During the period of the Roman domination Judea had colonies in all countries—in Parthia, among the Medes and Elamites, in Mesopotamia, Cappadocia, Pontus, Phrygia, Pamphylia, Egypt, Libya, Arabia, in the island of Crete, and at Rome. It is an opinion which found credit with several learned men that some Hebrews, at the time of the Assyrian invasions, came to Rome in the reign of Numa and suggested to him what is best in his laws; and, in fact, several of them seem to be modelled upon the Hebrew legislation.

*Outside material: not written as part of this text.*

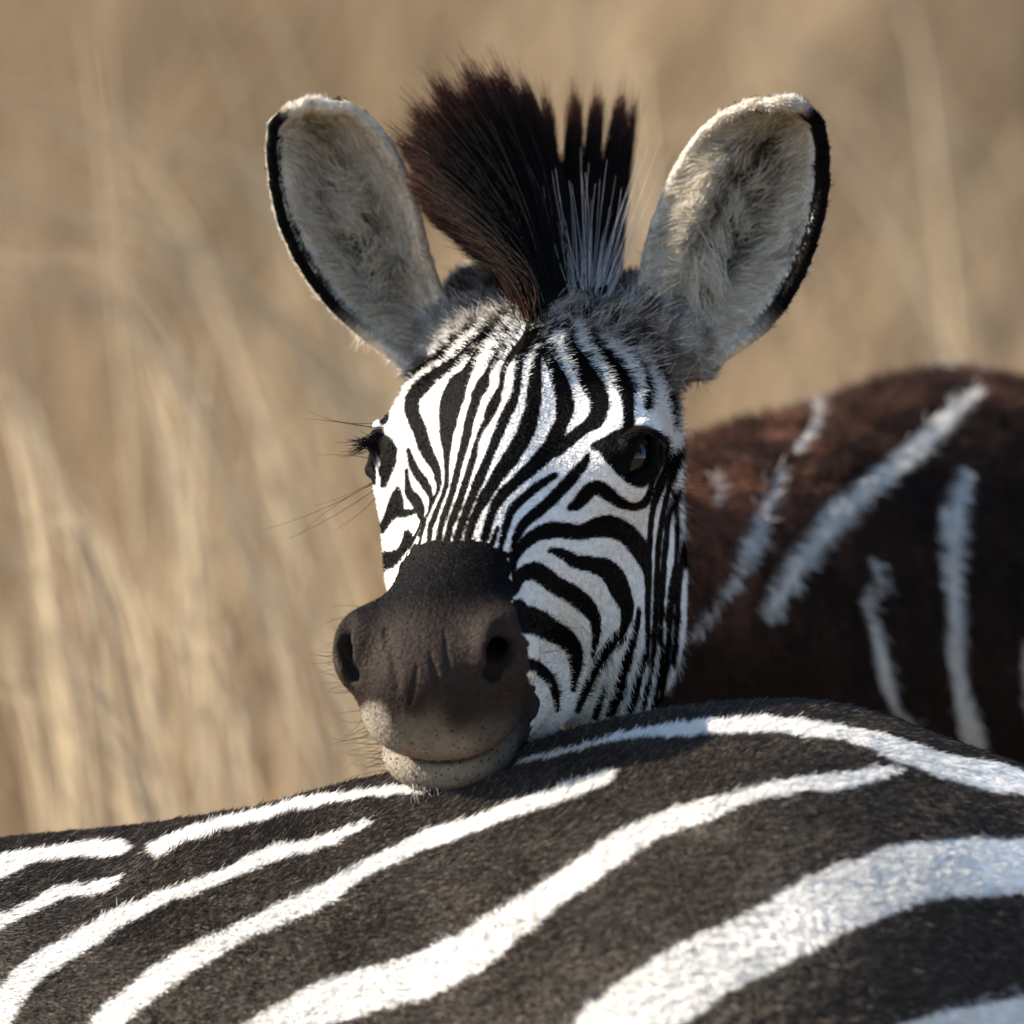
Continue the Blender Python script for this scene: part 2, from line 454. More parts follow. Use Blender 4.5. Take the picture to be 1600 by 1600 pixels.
EARS = {
 'a': dict(L=[(640, 575), (600, 545), (560, 514), (522, 480), (490, 440), (462, 395), (441, 345), (429, 290), (424, 240), (427, 195), (448, 176), (476, 164)],
           R=[(715, 545), (694, 485), (678, 440), (664, 400), (652, 350), (640, 300), (624, 260), (603, 222), (576, 190), (543, 168), (522, 168), (494, 164)],
           d0=285, dl=-10, dr=0, cup=140, curl=-1),
 'b': dict(L=[(1000, 500), (1006, 440), (1014, 395), (1025, 352), (1040, 312), (1057, 275), (1076, 240), (1100, 208), (1132, 182), (1172, 164), (1212, 162), (1234, 160)],
           R=[(1100, 580), (1142, 548), (1186, 518), (1222, 477), (1248, 432), (1267, 385), (1281, 335), (1288, 285), (1287, 235), (1279, 192), (1258, 170), (1240, 161)],
           d0=205, dl=-20, dr=10, cup=150, curl=1)}
def ear_samples(e, nt_=66, nv=44):
    L = np.array(e['L'], float); R = np.array(e['R'], float)
    ti = np.linspace(0, 1, nt_); k = np.linspace(0, 1, len(L))
    Ls = np.stack([np.interp(ti, k, L[:, i]) for i in (0, 1)], 1); Rs = np.stack([np.interp(ti, k, R[:, i]) for i in (0, 1)], 1)
    pts = []; tv = []
    for i, t in enumerate(ti):
        v = np.linspace(0, 1, nv)
        xy = Ls[i][None]*(1-v[:, None])+Rs[i][None]*v[:, None]
        prof = 0.35+0.65*math.sin(math.pi*min(1, 0.15+0.9*(1-t)))
        cup = e['cup']*(0.55*(4*v*(1-v))**0.75+0.55*np.exp(-((v-0.5)/0.2)**2)*math.exp(-((t-0.38)/0.3)**2))*prof
        turn = np.maximum(0, (0.22-(v if e['curl'] > 0 else v*0+1))/0.22)
        d = e['d0']+e['dl']*(1-v)+e['dr']*v+cup-30*t+95*turn*math.sin(math.pi*min(1, 0.1+t))
        k_ = 1+d/DC
        pts.append(np.stack([(xy[:, 0]-800)*k_, d, (800-xy[:, 1])*k_], 1)); tv.append(np.stack([np.full(nv, t), v], 1))
    return np.concatenate(pts), np.concatenate(tv)
EAR_P, EAR_TV, EAR_BOX = {}, {}, {}
for k_, e_ in EARS.items():
    EAR_P[k_], EAR_TV[k_] = ear_samples(e_)
    EAR_BOX[k_] = (EAR_P[k_].min(0)-60, EAR_P[k_].max(0)+60)
def ear_near(k, p):
    """distance to the ear sheet and index of its nearest sample (far value outside its box)"""
    lo, hi = EAR_BOX[k]; lo = lo.astype(f32); hi = hi.astype(f32)
    m = ((p > lo) & (p < hi)).all(1)
    bx = np.sqrt((np.maximum(np.maximum(lo-p, p-hi), 0)**2).sum(1))
    d = (60+bx).astype(f32); ix = np.full(len(p), -1)
    idx = np.nonzero(m)[0]
    S = EAR_P[k].astype(f32); s2 = (S*S).sum(1)
    for ch in np.array_split(idx, max(1, len(idx)//4000+1)):
        if not len(ch): continue
        q = p[ch].astype(f32)
        dd = s2[None]-2*q@S.T
        j = dd.argmin(1)
        d[ch] = np.sqrt(np.maximum(((q-S[j])**2).sum(1), 0)); ix[ch] = j
    return d, ix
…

But it is certain that one hundred and forty years before Christ the Jews had erected public altars in Rome, and that a decree banished them from Italy; which is an indication that they must have been there in great numbers for a long time previous. In the days of the Machabees, when the Jewish nation, to use the expression of the Scriptures and of Cicero, was the friend of the Romans, the senate, at the solicitation of Jewish ambassadors, wrote letters in favor of the Jews of Lampsacus, Sparta, Delos, Myndos, Sicyonia; of those who inhabited Gortyna, Cnidis, Caria, Pamphylia, Lycia, Samos, Cos, Sidon, Rhodes, Avadon, the island of Cyprus, and Cyrene. No nation escaped the action of their zeal; and the Acts of the Apostles, enumerating the Hebrews assembled at Jerusalem on the occasion of the solemnity of Pentecost, tell us that “there were Jews, devout men, out of every nation under heaven.”